Una movilización cívica y popular como la del 21 de noviembre no debe acoger la idea, frente a la masacre indígena, de una alianza entre los militares, policías y Guardia indígena, pues esos dispositivos estatales son focos podridos del Estado que deben ser depurados dada su directa autoría en el sistemático exterminio de los liderazgos sociales, campesinos e indígenas a través de las nuevas formas del neoparamilitares (Águilas Negras) en pleno auge por todo el país con el regreso del uribismo al gobierno.
Esas alianzas no tienen sustento y más bien pueden ser un atajo que termine favoreciendo el despotismo de la elite oligárquica.
Están dadas las condiciones, como ocurrió en México después de Ayotzinapa, para una gran ofensiva estratégica contra el viejo Estado fascista de la oligarquía empresarial, bancaria, militar, pro gringa y mafiosa que prevalece en la cúpula del gobierno.

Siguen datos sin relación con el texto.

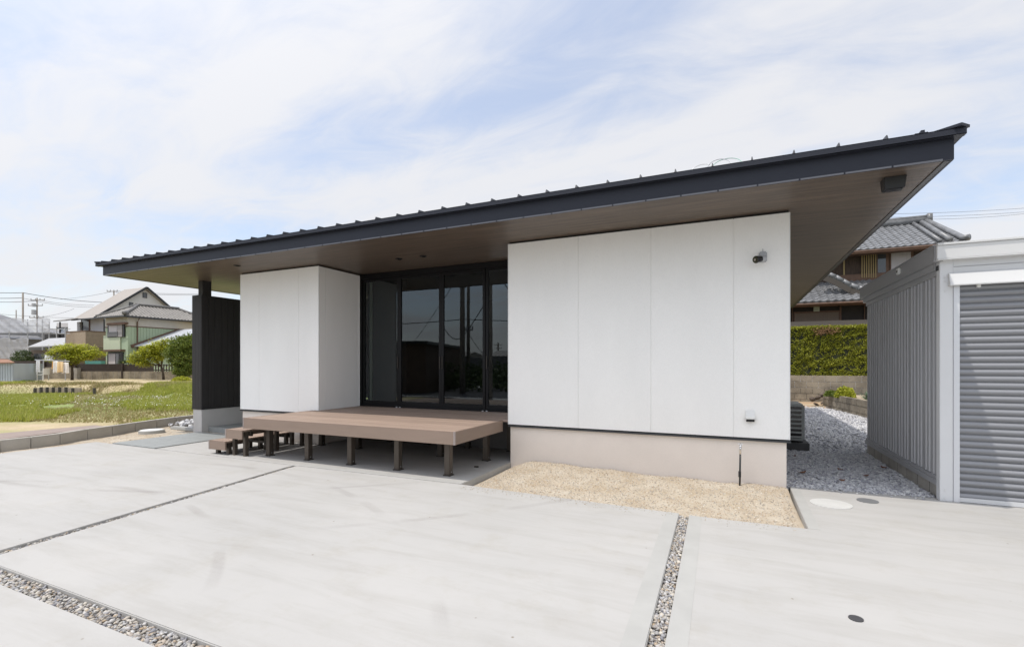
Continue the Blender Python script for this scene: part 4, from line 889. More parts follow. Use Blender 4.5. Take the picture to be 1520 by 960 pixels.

Líderes como Petro, no obstante sus desaciertos en las recientes elecciones, deberían volcar todas sus energías a fortalecer la histórica movilización del 21 de noviembre, evidentemente encadenada a la gigantesca acción popular latinoamericana contra el neoliberalismo y el fascismo. Hay que interpretar correctamente lo que está sucediendo y no ponerse con medias tintas.